No es fácil trabajar en la Universidad. No pocos días llego a casa preocupada, enfadada, decepcionada… por todo lo que se decide y se mueve «detrás» de lo que se ve. Varias veces he llegado a clase con la cabeza en otro sitio y con un profundo desasosiego sobre la calidad de lo que hacemos.
Pero en clase siempre ocurre la magia: por una parte, en clase el protagonista es el saber, el pensar y el disfrutar de pensar, el conocimiento, y la privilegiada experiencia de compartirlo y crearlo juntos. Por otra parte, en clase veo ojos limpios, ilusionados, con toda una vida por delante y unas ganas inmensas de dar lo mejor de sí. Mis alumnos son lo mejor de mi trabajo; las clases son un oasis en medio de un campo de batalla que a veces es muy feo y cruel.
Llevo más de 20 años dando clase, y cada año empiezo el curso entusiasmada, deseando conocer a los que durante un año serán «mis personitas», las más importantes en mi trabajo, los que dan sentido a lo que hago y me ayudan a sacar lo mejor de mí.

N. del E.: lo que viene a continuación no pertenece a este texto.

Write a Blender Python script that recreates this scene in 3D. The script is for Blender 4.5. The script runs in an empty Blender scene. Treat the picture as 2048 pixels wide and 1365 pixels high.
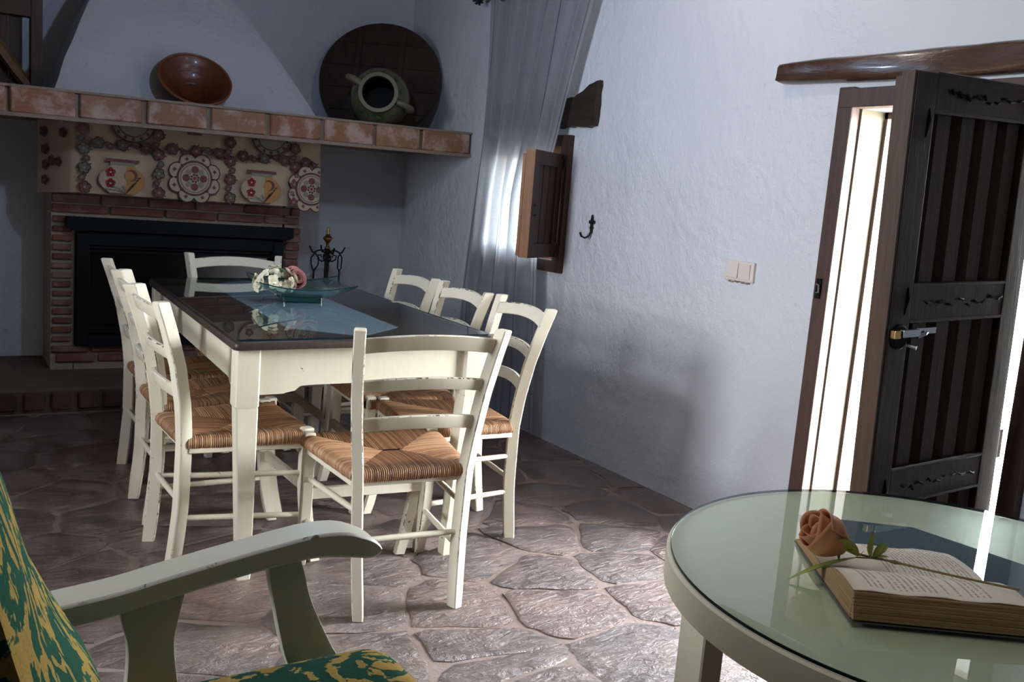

Hay críticas constantes a la juventud y sus defectos en nuestra sociedad; pero yo me siento privilegiada por trabajar en contacto directo con gente joven, con gente que comparte mi pasión por la psicología, con la gente que va a construir el futuro. Y me tranquiliza verles; tenemos futuro, hay potencial, hay calidad, hay talento, hay bondad. Mi gente joven, mis alumnos, me renuevan cada año la esperanza en el ser humano.